Downhill review: Will Ferrell pulls his punches in a damp snowslide remake

This American warm-over of Ruben Östlund’s icy fatherhood satire Force Majeure brings little to the table besides a withering Julia Louis-Dreyfuss.

Joshua Rothkopf

Julia Louis-Dreyfuss as Billie and Will Ferrell as Pete Stanton in Downhill

Julia Louis-Dreyfuss as Billie and Will Ferrell as Pete Stanton in Downhill

A comedy of collapsing masculinity, Ruben Östlund’s Force Majeure, a 2014 Swedish psychodrama about a ski trip gone belly up, found endless ways to box in its unravelling dad. Downhill, the perfectly unnecessary US remake, doesn’t have nearly as much visual sophistication; its co-directors, Nat Faxon and Jim Rash, are better known as screenwriters (The Descendants).

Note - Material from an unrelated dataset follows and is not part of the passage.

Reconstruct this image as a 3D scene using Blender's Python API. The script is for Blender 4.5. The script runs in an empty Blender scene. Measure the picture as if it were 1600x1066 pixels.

Still, the premise is too durable to botch. A family – now distinctly American and neurotic amid the free-spirited guests of a Eurotrashy chalet – witnesses a ‘controlled avalanche’ that’s too close for comfort. When the cloud of snow lifts, Pete (Will Ferrell) is noticed to have selfishly sprinted away from danger, leaving his wife and kids behind.

Julia Louis-Dreyfus makes a meal out of her big confrontation, less a confession of disappointment than an outpouring of withering marital fury. (It’s Downhill’s one improvement on the original: other modifications are showy and ineffective, such as a luge chase and a meltdown over a missing glove at a helicopter base.)

Inexplicably, Ferrell is the weakest link, downplaying his character’s blooming sense of insecurity despite a celebrated propensity for arialike tantrums. Why wasn’t he allowed to go full Step Brothers and weep out his failure in the hotel hallway while maids look on? If you saw Force Majeure, that’s the scene we were all waiting for.

Silicon Valley’s Zach Woods, meanwhile, as a co-worker hoping to steer clear of the mess, is too timid to provide a comic foil. The movie turns ice into slush.